--- Start Given material ---

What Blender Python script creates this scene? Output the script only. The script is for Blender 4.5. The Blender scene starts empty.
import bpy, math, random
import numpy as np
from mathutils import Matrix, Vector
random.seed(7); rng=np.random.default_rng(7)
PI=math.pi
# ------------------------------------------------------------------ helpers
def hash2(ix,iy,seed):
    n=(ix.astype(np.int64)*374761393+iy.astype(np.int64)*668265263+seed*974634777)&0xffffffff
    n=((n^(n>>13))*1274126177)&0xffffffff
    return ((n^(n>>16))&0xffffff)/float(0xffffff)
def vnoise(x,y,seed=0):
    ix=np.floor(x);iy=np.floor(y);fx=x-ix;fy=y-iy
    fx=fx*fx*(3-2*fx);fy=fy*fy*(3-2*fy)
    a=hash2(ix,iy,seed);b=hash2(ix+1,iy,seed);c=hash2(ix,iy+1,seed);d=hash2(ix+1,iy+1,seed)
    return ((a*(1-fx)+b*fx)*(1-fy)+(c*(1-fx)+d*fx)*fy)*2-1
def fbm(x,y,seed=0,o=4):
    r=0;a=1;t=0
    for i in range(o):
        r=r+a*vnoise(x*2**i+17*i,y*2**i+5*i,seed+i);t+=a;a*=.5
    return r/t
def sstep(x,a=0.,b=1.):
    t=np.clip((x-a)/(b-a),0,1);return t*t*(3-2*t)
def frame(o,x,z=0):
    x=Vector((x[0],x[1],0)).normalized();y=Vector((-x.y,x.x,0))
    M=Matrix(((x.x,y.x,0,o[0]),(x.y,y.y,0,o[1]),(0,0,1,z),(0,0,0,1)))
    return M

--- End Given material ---

Write the data back out verbatim.

__Complete output__:
What Blender Python script creates this scene? Output the script only. The script is for Blender 4.5. The Blender scene starts empty.
import bpy, math, random
import numpy as np
from mathutils import Matrix, Vector
random.seed(7); rng=np.random.default_rng(7)
PI=math.pi
# ------------------------------------------------------------------ helpers
def hash2(ix,iy,seed):
    n=(ix.astype(np.int64)*374761393+iy.astype(np.int64)*668265263+seed*974634777)&0xffffffff
    n=((n^(n>>13))*1274126177)&0xffffffff
    return ((n^(n>>16))&0xffffff)/float(0xffffff)
def vnoise(x,y,seed=0):
    ix=np.floor(x);iy=np.floor(y);fx=x-ix;fy=y-iy
    fx=fx*fx*(3-2*fx);fy=fy*fy*(3-2*fy)
    a=hash2(ix,iy,seed);b=hash2(ix+1,iy,seed);c=hash2(ix,iy+1,seed);d=hash2(ix+1,iy+1,seed)
    return ((a*(1-fx)+b*fx)*(1-fy)+(c*(1-fx)+d*fx)*fy)*2-1
def fbm(x,y,seed=0,o=4):
    r=0;a=1;t=0
    for i in range(o):
        r=r+a*vnoise(x*2**i+17*i,y*2**i+5*i,seed+i);t+=a;a*=.5
    return r/t
def sstep(x,a=0.,b=1.):
    t=np.clip((x-a)/(b-a),0,1);return t*t*(3-2*t)
def frame(o,x,z=0):
    x=Vector((x[0],x[1],0)).normalized();y=Vector((-x.y,x.x,0))
    M=Matrix(((x.x,y.x,0,o[0]),(x.y,y.y,0,o[1]),(0,0,1,z),(0,0,0,1)))
    return M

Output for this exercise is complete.